Scene script records:
** start **

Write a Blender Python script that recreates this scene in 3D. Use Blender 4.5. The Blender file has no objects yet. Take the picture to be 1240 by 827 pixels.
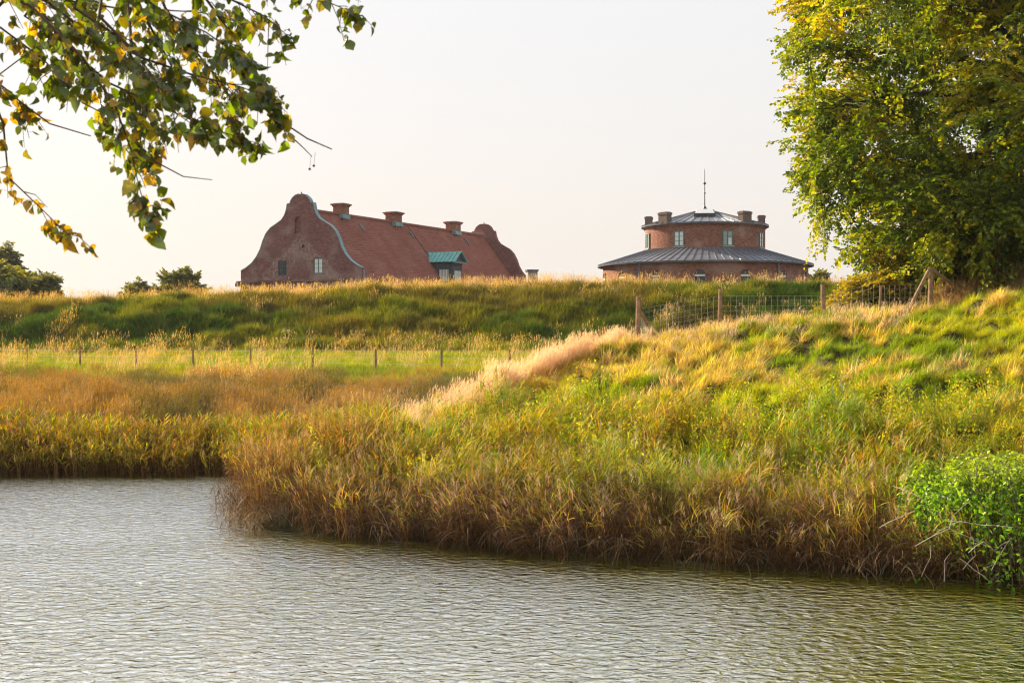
import bpy, bmesh, math, random
import numpy as np
from mathutils import Vector, Matrix

sc = bpy.context.scene
COL = sc.collection
R = math.radians

# ------------------------------------------------------------------ camera
CAMZ = 3.5
cam_d = bpy.data.cameras.new("camera")
cam = bpy.data.objects.new("camera", cam_d)
COL.objects.link(cam)
cam.location = (0, 0, CAMZ)
cam.rotation_euler = (R(90), 0, 0)
cam_d.lens = 50.0
cam_d.sensor_width = 36.0
cam_d.clip_start = 0.1
cam_d.clip_end = 8000
cam_d.dof.use_dof = True
cam_d.dof.focus_distance = 40
cam_d.dof.aperture_fstop = 9.0
sc.camera = cam

# ------------------------------------------------------------------ world, sun, exposure
SUN_AZ = -49.0      # degrees from +Y, negative = to the left
SUN_EL = 26.0
w = bpy.data.worlds.new("World")
sc.world = w
w.use_nodes = True
nt = w.node_tree
nt.nodes.clear()
sky = nt.nodes.new("ShaderNodeTexSky")
sky.sky_type = 'NISHITA'
sky.sun_disc = False
sky.sun_elevation = R(SUN_EL)
sky.sun_rotation = R(SUN_AZ)
sky.altitude = 0
sky.air_density = 1.0
sky.dust_density = 4.0
sky.ozone_density = 1.0
hs = nt.nodes.new("ShaderNodeMix")           # pale autumn haze veiling the blue
hs.data_type = 'RGBA'
hs.inputs[0].default_value = 0.82
wtc = nt.nodes.new("ShaderNodeTexCoord"); wsp = nt.nodes.new("ShaderNodeSeparateXYZ"); wrp = nt.nodes.new("ShaderNodeValToRGB")
nt.links.new(wtc.outputs['Generated'], wsp.inputs[0]); nt.links.new(wsp.outputs['Z'], wrp.inputs[0])
wrp.color_ramp.elements[0].position = 0.08; wrp.color_ramp.elements[0].color = (0.835, 0.78, 0.74, 1)     # warm near the horizon, cooler overhead
wrp.color_ramp.elements[1].position = 0.5; wrp.color_ramp.elements[1].color = (0.83, 0.89, 0.97, 1)
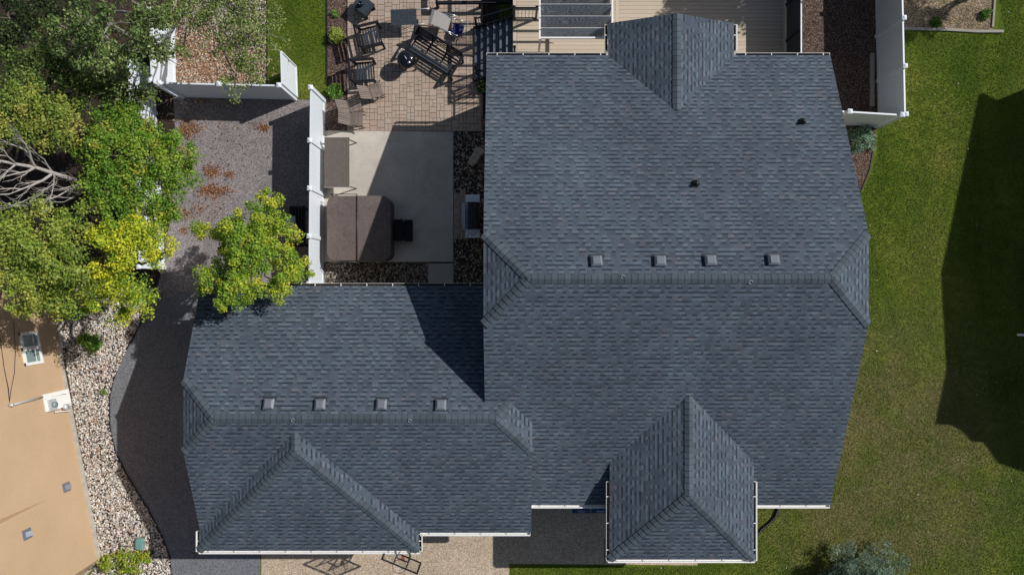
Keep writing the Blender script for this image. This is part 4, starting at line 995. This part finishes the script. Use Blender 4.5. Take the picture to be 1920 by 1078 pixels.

** end **

Exercise goal: Pictures stay out. Repeat only the lines from the beginning of the data through the line that has "R = math.radians".

Finished answer:
Write a Blender Python script that recreates this scene in 3D. Use Blender 4.5. The Blender file has no objects yet. Take the picture to be 1240 by 827 pixels.
import bpy, bmesh, math, random
import numpy as np
from mathutils import Vector, Matrix

sc = bpy.context.scene
COL = sc.collection
R = math.radians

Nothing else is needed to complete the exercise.